One of the best ways to add realism to a layout is to replicate a specific traffic pattern. At best, this traffic pattern is from the prototype we are modeling, but practices from a great many prototype railroads can be applied to one’s model railroad.
I’ve been a fan of the Rio Grande Southern since my first visit to Durango when I was 13. That was also the year I acquired my copy of Beebe and Clegg’s Mixed Train Daily with its superb coverage of things narrow gauge. That’s a long time to be a student of the narrow gauge, and yet I recently discovered something new. I was perusing Volume 7 of The RGS Story from Sundance Ltd. I had read the book several times in the past, but for the first time it hit me that I was missing an interesting pattern of train operations on my layout.

Narrow Gauge Unit Train
In the early Forties the RGS was operated as three divisions, so to speak. A train made a two-day turn from Durango to Dolores. Another train made a two-day turn from Ridgway to Rico. The middle portion from Rico to Dolores was only about 30 miles long and was handled by a daily turn out of Rico. Fine. I’ve been portraying this pattern on my RGS layouts for years.
But here’s the operations wrinkle that I had been missing: for nearly a year during 1941 and 1942 the RGS hauled logs for the Montezuma Lumber Company whose mill was at McPhee, five miles down the Montezuma company’s track from the RGS connection at Dolores. Montezuma was cutting timber north of Rico. They were loading logs onto flatcars at Timber Spur near Coke Ovens. They ran the flatcars in ten-car batches which the RGS had prepared by cutting down former C&S gondolas. Various sources say the Montezuma “unit train” fleet had 20 cars, 30 cars, or nearly 30 cars.
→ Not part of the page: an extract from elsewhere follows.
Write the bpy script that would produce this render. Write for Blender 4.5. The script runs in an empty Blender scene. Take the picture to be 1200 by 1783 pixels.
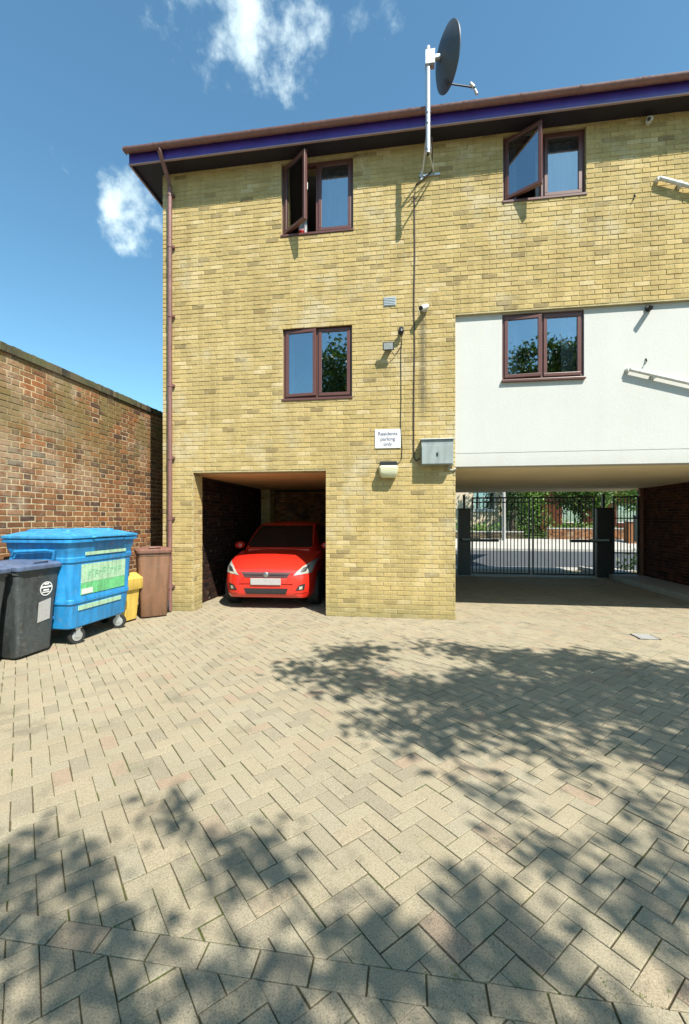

I don’t care about the car count; I seek the spirit of the thing.
Layout-Friendly Operation
The daily turn from Rico to Dolores on the prototype RGS was given an additional job. Before heading south to Dolores, the locomotive would first take ten empty flatcars north to Timber Spur and exchange them for ten loaded flats. The locomotive and loaded cars would return to Rico, add the timber flats to the train for Dolores, and commence its usual run as the Dolores Turn.

One model-railroad-friendly feature of this operation was the lack of a turning facility at Timber Spur. The locomotive ran in reverse while pulling the loaded log cars back to Rico.
It was easy to add this operation to my RGS layout. My operations pattern is designed such that every train ends its run in position to be another train at the start of the next session. At the proverbial end of the day, the train from Ridgway sits in front of the Rico depot, ready to be tomorrow’s southbound to Dolores. And, today’s northbound from Dolores sits in front of the Rico depot ready to be tomorrow’s train to Ridgway. The daily train from Dolores includes three empty timber flats.
Before the Dolores Turn heads south at the start of a new day, it first makes up a train of the three empty flats from yesterday’s train from Dolores and — plus a caboose — runs with locomotive in reverse to Coke Ovens. At Coke Ovens, the three empty flats are swapped for the three loads of logs. The train returns to Rico, adds the log cars to the Dolores train, and begins its run to Dolores and back.



Adaptations For The Layout
The operation of the Dolores Turn on my layout now includes the Montezuma timber traffic, but it isn’t a perfect replication. I had to skew things to fit the layout. My locomotive runs in reverse on the northbound trip rather than the southbound. My “unit log train” is three cars instead of ten. That’s necessary so that my Dolores trains fit the sidings. In my world, the Montezuma Lumber Company is loading cars at Coke Ovens instead of Timber Spur. On the prototype, the two places were only a couple miles apart. I built Coke Ovens into my layout and not Timber Spur, and don’t have space to add Timber Spur now. Coke Ovens serves the purpose just fine. My layout portrays September, 1947, and I use modelers’ license to overlook the fact that the Montezuma unit trains had quit running five years earlier.
Conclusion
By keeping your eyes open to prototype operating patterns, you can sometimes find an interesting operation that fits your layout. It belatedly occurred to me that my Dolores Turn would be a much more interesting job if I included the Montezuma Lumber Company timber traffic. I wasn’t able to replicate the operation down to the last milepost or number of cars, but I’ve captured the spirit of the thing. As a result, the Dolores Turn has become a more interesting job — and seems just a tad more realistic.